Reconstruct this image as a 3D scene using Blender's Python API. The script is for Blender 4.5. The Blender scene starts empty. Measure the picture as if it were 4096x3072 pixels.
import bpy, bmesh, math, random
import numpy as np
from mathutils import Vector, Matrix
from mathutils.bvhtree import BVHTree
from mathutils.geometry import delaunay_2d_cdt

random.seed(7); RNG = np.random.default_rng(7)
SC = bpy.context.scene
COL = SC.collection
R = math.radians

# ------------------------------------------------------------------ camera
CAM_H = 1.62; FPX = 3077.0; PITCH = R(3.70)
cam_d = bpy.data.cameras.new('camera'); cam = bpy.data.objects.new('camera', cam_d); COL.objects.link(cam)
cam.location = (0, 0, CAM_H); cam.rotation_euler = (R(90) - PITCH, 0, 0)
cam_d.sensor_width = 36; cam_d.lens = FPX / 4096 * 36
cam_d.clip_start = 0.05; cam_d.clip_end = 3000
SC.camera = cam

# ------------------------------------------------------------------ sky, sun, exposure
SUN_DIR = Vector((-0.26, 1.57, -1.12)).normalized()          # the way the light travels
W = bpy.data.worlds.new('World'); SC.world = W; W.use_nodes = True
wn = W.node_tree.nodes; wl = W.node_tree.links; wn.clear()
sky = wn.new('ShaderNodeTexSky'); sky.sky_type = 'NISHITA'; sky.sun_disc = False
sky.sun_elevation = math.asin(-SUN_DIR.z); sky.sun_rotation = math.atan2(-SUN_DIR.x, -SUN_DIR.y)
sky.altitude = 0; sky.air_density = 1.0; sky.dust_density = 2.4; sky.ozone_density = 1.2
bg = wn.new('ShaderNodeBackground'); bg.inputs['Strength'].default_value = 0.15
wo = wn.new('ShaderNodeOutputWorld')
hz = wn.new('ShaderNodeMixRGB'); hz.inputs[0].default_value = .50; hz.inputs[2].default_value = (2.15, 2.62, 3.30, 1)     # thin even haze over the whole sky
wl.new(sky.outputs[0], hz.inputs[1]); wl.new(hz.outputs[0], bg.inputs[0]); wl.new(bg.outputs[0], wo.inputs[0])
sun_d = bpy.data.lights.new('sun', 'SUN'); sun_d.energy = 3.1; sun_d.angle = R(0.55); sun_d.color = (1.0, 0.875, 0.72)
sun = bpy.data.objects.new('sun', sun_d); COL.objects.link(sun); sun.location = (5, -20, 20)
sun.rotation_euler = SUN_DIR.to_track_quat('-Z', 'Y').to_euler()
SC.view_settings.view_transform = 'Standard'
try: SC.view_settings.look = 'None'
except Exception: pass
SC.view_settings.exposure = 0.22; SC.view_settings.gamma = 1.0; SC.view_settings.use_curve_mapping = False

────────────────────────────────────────

Reproduce the material in full, with no word added or dropped.

ANSWER FOR THE TASK:
Reconstruct this image as a 3D scene using Blender's Python API. The script is for Blender 4.5. The Blender scene starts empty. Measure the picture as if it were 4096x3072 pixels.
import bpy, bmesh, math, random
import numpy as np
from mathutils import Vector, Matrix
from mathutils.bvhtree import BVHTree
from mathutils.geometry import delaunay_2d_cdt

random.seed(7); RNG = np.random.default_rng(7)
SC = bpy.context.scene
COL = SC.collection
R = math.radians

# ------------------------------------------------------------------ camera
CAM_H = 1.62; FPX = 3077.0; PITCH = R(3.70)
cam_d = bpy.data.cameras.new('camera'); cam = bpy.data.objects.new('camera', cam_d); COL.objects.link(cam)
cam.location = (0, 0, CAM_H); cam.rotation_euler = (R(90) - PITCH, 0, 0)
cam_d.sensor_width = 36; cam_d.lens = FPX / 4096 * 36
cam_d.clip_start = 0.05; cam_d.clip_end = 3000
SC.camera = cam

# ------------------------------------------------------------------ sky, sun, exposure
SUN_DIR = Vector((-0.26, 1.57, -1.12)).normalized()          # the way the light travels
W = bpy.data.worlds.new('World'); SC.world = W; W.use_nodes = True
wn = W.node_tree.nodes; wl = W.node_tree.links; wn.clear()
sky = wn.new('ShaderNodeTexSky'); sky.sky_type = 'NISHITA'; sky.sun_disc = False
sky.sun_elevation = math.asin(-SUN_DIR.z); sky.sun_rotation = math.atan2(-SUN_DIR.x, -SUN_DIR.y)
sky.altitude = 0; sky.air_density = 1.0; sky.dust_density = 2.4; sky.ozone_density = 1.2
bg = wn.new('ShaderNodeBackground'); bg.inputs['Strength'].default_value = 0.15
wo = wn.new('ShaderNodeOutputWorld')
hz = wn.new('ShaderNodeMixRGB'); hz.inputs[0].default_value = .50; hz.inputs[2].default_value = (2.15, 2.62, 3.30, 1)     # thin even haze over the whole sky
wl.new(sky.outputs[0], hz.inputs[1]); wl.new(hz.outputs[0], bg.inputs[0]); wl.new(bg.outputs[0], wo.inputs[0])
sun_d = bpy.data.lights.new('sun', 'SUN'); sun_d.energy = 3.1; sun_d.angle = R(0.55); sun_d.color = (1.0, 0.875, 0.72)
sun = bpy.data.objects.new('sun', sun_d); COL.objects.link(sun); sun.location = (5, -20, 20)
sun.rotation_euler = SUN_DIR.to_track_quat('-Z', 'Y').to_euler()
SC.view_settings.view_transform = 'Standard'
try: SC.view_settings.look = 'None'
except Exception: pass
SC.view_settings.exposure = 0.22; SC.view_settings.gamma = 1.0; SC.view_settings.use_curve_mapping = False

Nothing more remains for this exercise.